2) L’articolo 9, che introduce l’articolo 11 bis alla legge regionale n. 18 del 1994, al comma 2, prevede che la Commissione regionale per il paesaggio possa esprimere pareri vincolanti in merito alle istanze relative alla “conversione delle demolizioni in indennità o sanzioni pecuniarie”. Tale disposizione si pone in contrasto con l’art. 167 del Codice dei beni culturali e del paesaggio, secondo cui in caso di violazioni degli obblighi e degli ordini imposti dalla normativa statale in materia di paesaggio, “il trasgressore è sempre tenuto alla rimessione in pristino a proprie spese”. La sanzione pecuniaria è prevista limitatamente ai casi in cui risulti possibile rilasciare l’autorizzazione in sanatoria (qualora, in concreto, non vi sia stato aumento di volumetria o superficie utile, e quindi possa presumersi un limitatissimo impatto paesaggistico, e l’attendibilità di una valutazione di compatibilità effettuata a posteriori), e comunque sempre previo accertamento positivo della compatibilità paesaggistica degli interventi. La disposizione censurata, quindi, si pone in contrasto con il principio fondamentale secondo cui ciò che non risulta paesaggisticamente compatibile deve essere rimosso o comunque ricondotto al pristino stato. Inoltre, è suscettibile di creare disparità di trattamento in relazione a violazioni omogenee della normativa di tutela dei beni culturali, finalizzata a garantire standard uniformi di tutela sul tutto il territorio nazionale.
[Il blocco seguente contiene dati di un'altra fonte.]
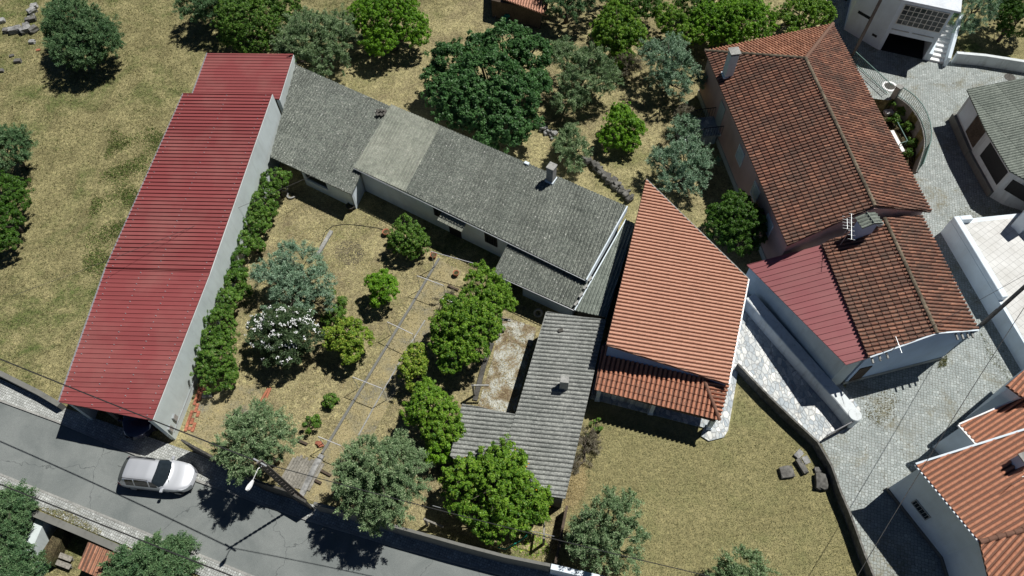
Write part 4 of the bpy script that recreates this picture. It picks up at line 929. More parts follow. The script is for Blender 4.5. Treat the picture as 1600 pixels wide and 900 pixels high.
mb.build('trim', 'plinth_grey', wh)
mb = MB(); q = [gA - gd * .2 + go * .35, gB + gd * .6 + go * .35, gB + gd * .6 + bk * 11.3, gC + bk * 9.3 - gd * .2, gC - gd * .4]; mb.prism(q, 4.93, 5.08); mb.build('roof', 'tin_roof', wh)
wo2 = outdir(gA, gC, gB)
for (u, w0, z0_, z1_) in ((1.6, 1.3, 2.0, 2.25), (4.2, 1.6, 2.4, 3.6), (6.6, 1.3, 2.0, 2.3)):
    m = MB(); on_wall(m, gA, gC, u, u + w0, z0_, z1_, wo2, .03); m.build('window', 'glass_dark', wh)
m = MB(); on_wall(m, gA, gC, .5, .95, .9, 1.1, wo2, .03); m.build('vent', 'black', wh)
# steps beside the garage and its parapet
m = MB(); sb = gB + gd * .55
for k in range(8):
    q = sb + bk * (.42 * k); m.prism([q, q + gd * 1.1, q + gd * 1.1 + bk * .44, q + bk * .44], 0, .18 * (k + 1))
m.build('stairs', 'white_paint', wh)
m = MB(); q = sb + gd * 1.1; m.prism([q + go * .3, q + gd * .25 + go * .3, q + gd * .25 + bk * 3.6, q + bk * 3.6], 0, lambda x, y: .9 + .43 * max(0, (Vector((x, y, 0)) - V2(q)).dot(bk)))
m.prism([gB + gd * .255, sb - gd * .005, sb - gd * .005 + bk * 3.6, gB + gd * .255 + bk * 3.6], 0, lambda x, y: .7 + .43 * max(0, (Vector((x, y, 0)) - V2(q)).dot(bk)))
m.build('stair_wall', 'white_wall', wh)
m = MB(); m.ribbon([at(1486, 97), at(1530, 101), at(1600, 112), at(1760, 134)], .3, 0, 1.0); top_mesh('boundary_wall', m, 'dirty_white', 'stained white boundary wall running right from the garage house steps', 'wall')

# ================================================================== BARN AT THE RIGHT
BP = Plane((1512, 140, 3.0), (1578, 267, 3.0), (1700, 110, 3.4))
br = empty('corrugated_barn', V2(BP.hit(1600, 200)), 'barn with grey corrugated roof and patched panels facing the cobbled lane', 'barn')
bpx = [(1511, 140), (1539, 201), (1578, 267), (1603, 281), (1780, 330), (1800, 80)]
roof('roof', br, BP, bpx, BP.hit(1560, 190) - BP.hit(1640, 172), 'fibro_green', pitch=.22)
bp3 = [V2(BP.hit(*p)) for p in bpx]; bpi = inset(bp3, .3); 
mb = MB(); mb.prism(bpi, 0, lambda x, y: BP.z(x, y) - .12); mb.build('wall', 'dirty_white', br)
k0 = min(range(len(bpi)), key=lambda i: (bpi[i] - bp3[0]).length); 
def bi_(j): return min(bpi, key=lambda q: (q - bp3[j]).length)
q0, q1, q2, q3 = bi_(0), bi_(1), bi_(2), bi_(3); o01, o12, o23 = outdir(q0, q1, bi_(4)), outdir(q1, q2, bi_(4)), outdir(q2, q3, bi_(4)); l01 = (q1 - q0).length; l12 = (q2 - q1).length
m = MB(); on_wall(m, q0, q1, .3, l01 * .52, .9, 2.6, o01, .04); m.build('panel', 'white_wall', br)['label'] = 'pale panel'
m = MB(); on_wall(m, q0, q1, l01 * .54, l01 * .98, .9, 2.7, o01, .05); m.build('panel', 'wood_dark', br)['label'] = 'rust brown panel'
m = MB(); on_wall(m, q1, q2, .9, l12 * .95, 1.1, 2.5, o12, .03); m.build('opening', 'black', br)
m = MB(); on_wall(m, q2, q3, .4, 1.9, 1.2, 2.3, o23, .03); m.build('opening', 'black', br)
m = MB(); on_wall(m, q0, q1, -.1, l01, 0, .7, o01, .25); m.build('plinth', 'old_concrete', br)
m = MB(); on_wall(m, q1, q2, -.1, l12, 0, .6, o12, .2); m.build('plinth', 'old_concrete', br)

# ================================================================== WHITE TERRACE (right edge)
te = empty('terrace', V2(at(1600, 440)), 'raised white terrace with pale tiled floor and broad white parapet beside the lane', 'terrace')
t0, t1 = at(1486, 343, 1.5), at(1640, 599, 1.5); td = (V2(t1) - V2(t0)).normalized(); tn = Vector((-td.y, td.x, 0)); tn = tn if tn.x > 0 else -tn
mb = MB(); nd = (V2(at(1590, 335, 1.4)) - V2(t0)).normalized()
tp = [V2(t0), V2(t1), V2(t1) + tn * 14, V2(t0) + tn * 14 + td * .5]; mb.prism(tp, 0, 1.40); mb.build('base_wall', 'white_wall', te)
ti = [V2(t0) + tn * .5 + td * .4, V2(t1) + tn * .02, V2(t1) + tn * 13.9, V2(t0) + tn * 13.9 + td * .7]; mb = MB(); mb.add([(p.x, p.y, 1.408) for p in ti], [(0, 1, 2, 3)]); mb.build('floor', 'terrace_tiles', te)
uu = (V2(at(1562, 468, 1.55)) - V2(t0)).dot(td); mb = MB(); mb.prism([V2(t0), V2(t0) + td * uu, V2(t0) + td * uu + tn * .42, V2(t0) + tn * .42], 1.403, 1.85)
mb.prism([V2(t0) + tn * .425, V2(t0) + tn * .425 + td * .35, V2(t0) + tn * 1.25 + td * .42, V2(t0) + tn * 1.25 + td * .04], 1.403, 1.846); mb.build('parapet', 'white_wall', te, bevel=.03)
nb = empty('white_house', V2(at(1650, 340)), 'corner of a plain white house rising from the terrace at the right edge', 'house')
mb = MB(); P = [at(1579, 353, 1.41), at(1592, 366, 1.41), at(1608, 356, 1.41), at(1625, 374, 1.41), at(1720, 300, 1.41), at(1660, 255, 1.41)]; mb.prism(P, 1.412, 3.4); mb.build('wall', 'white_wall', nb)
mb = MB(); mb.prism(inset([P[4], P[5], at(1600, 335, 1.41), at(1640, 385, 1.41)], -.1), 3.45, 3.55); mb.build('roof', 'concrete', nb)

# ================================================================== HOUSES BOTTOM RIGHT
R1 = Plane((1430, 726, 4.2), (1530, 847, 4.2), (1600, 676, 5.4))
rh = empty('orange_roof_house', V2(at(1520, 800)), 'white house with bright orange tiled roof and small barred vent in its west wall', 'house')
r_n = R1.hit(1720, 634); r_h = R1.hit(1720, 794)
roof('roof', rh, R1, None, dn(R1), 'tile_bright', 'tile', P3=[R1.hit(1430, 726), R1.hit(1530, 847), r_h, r_n], pitch=.25, L=.4)['label'] = 'west slope of bright orange tiles'
R2 = PlaneP(R1.hit(1530, 847), r_h, at(1560, 960, 3.7)); 
roof('roof', rh, R2, None, dn(R2), 'tile_bright', 'tile', P3=[R1.hit(1530, 847), R2.hit(1568, 1000), R2.hit(1760, 980), r_h], pitch=.25, L=.4)['label'] = 'south slope with darker tile channels'
ridge_caps('hip_ridge', rh, R1.hit(1530, 847) + Vector((0, 0, .05)), r_h + Vector((0, 0, .05)), 'tile_bright', .13)
rz_ = lambda x, y: min(R1.z(x, y), R2.z(x, y)) - .14
wp = [R1.hit(1430, 726), R1.hit(1530, 847), R2.hit(1568, 1000), R2.hit(1760, 980), r_n]; wi = inset(wp, .18); mb = MB(); mb.prism(wi, 0, rz_); mb.build('wall', 'white_wall', rh)
mb = MB(); mb.prism(inset(wp, .12), 0, .3); mb.build('plinth', 'old_concrete', rh)
def near(L_, p): return min(L_, key=lambda q: (V2(q) - V2(p)).length)
wa, wb_ = near(wi, wp[0]), near(wi, wp[1]); wo = outdir(wa, wb_, r_n); uv_ = (V2(at(1415, 811, 1.6)) - V2(wa)).dot((V2(wb_) - V2(wa)).normalized())
window(rh, V2(wa), V2(wb_), uv_ - .55, 1.1, 1.3, 1.9, wo, 'galv', 'glass_dark', bars=5, name='vent')
mb = MB(); mb.bar(R1.hit(1430, 726) + Vector((0, .02, .06)), r_n + Vector((0, .02, .06)), .1, .1); mb.bar(R1.hit(1430, 726) + Vector((-.03, 0, -.03)), R1.hit(1530, 847) + Vector((-.03, 0, -.03)), .07, .1); mb.build('verge', 'white_wall', rh)
chimney('chimney', rh, R1.hit(1592, 722), .7, .5, .75, .3, 'blue_white_wall', capw=.05, legs=False, flash=False)
q = R1.hit(1581, 757); mb = MB(); mb.tube([q, q + Vector((0, 0, 1.4))], .015, 5); mb.bar(q + Vector((-.3, 0, 1.35)), q + Vector((.3, .1, 1.35)), .015); mb.build('aerial', 'galv', rh)
H2 = Plane((1498, 664, 3.4), (1527, 695, 3.4), (1600, 620, 4.0))
h2 = empty('small_orange_house', V2(at(1540, 680)), 'small low orange tiled house with white gutter tucked behind the bigger orange roof', 'house')
hp = [H2.hit(1498, 664), H2.hit(1527, 696), H2.hit(1680, 660), H2.hit(1680, 585)]
roof('roof', h2, H2, None, dn(H2), 'tile_bright', 'tile', P3=hp, pitch=.25, L=.4)
hi_ = inset(hp, .12); mb = MB(); mb.prism(hi_, 0, lambda x, y: H2.z(x, y) - .13); mb.build('wall', 'white_wall', h2)
mb = MB(); mb.bar(hp[0] + Vector((-.04, 0, 0)), hp[1] + Vector((-.04, 0, 0)), .12, .12); mb.bar(hp[0] + Vector((0, .03, .05)), hp[3] + Vector((0, .03, .05)), .08, .08); mb.build('gutter', 'white_paint', h2)
h3 = empty('blue_shaded_house', V2(at(1600, 640)), 'house with tall blue grey side wall at the right edge above the small orange roof', 'house')
P = [at(1505, 656), at(1519, 667), at(1640, 640), at(1600, 575)]; mb = MB(); mb.prism(P, 0, 4.9); mb.build('wall', 'white_wall', h3)
ip = inset(P, -.2); H3 = PlaneP(Vector((ip[0].x, ip[0].y, 5.0)), Vector((ip[1].x, ip[1].y, 5.0)), Vector((ip[2].x, ip[2].y, 5.6)))
roof('roof', h3, H3, None, dn(H3), 'tile_bright', 'tile', P3=[Vector((p.x, p.y, H3.z(p.x, p.y))) for p in ip])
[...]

Anche questa disposizione, dunque, è da considerarsi in contrasto con l’art. 117 secondo comma, lettera s), Cost., con le norme interposte, di fonte ordinaria, direttamente attuative degli artt. 9 e 117 Cost., contenute nel Codice dei beni culturali e del paesaggio (d.lgs. n. 42 del 2004, art. 167), con l’art. 117, comma secondo, lettera m), nonché lesiva degli standard minimi di tutela del paesaggio valevoli su tutto il territorio nazionale. Questi ultimi sono riconducibili alle norme fondamentali di riforma economico-sociale della Repubblica, che ai sensi dell’art. 2 dello Statuto di autonomia la Regione è tenuta a rispettare nell’esercizio della sua potestà legislativa primaria.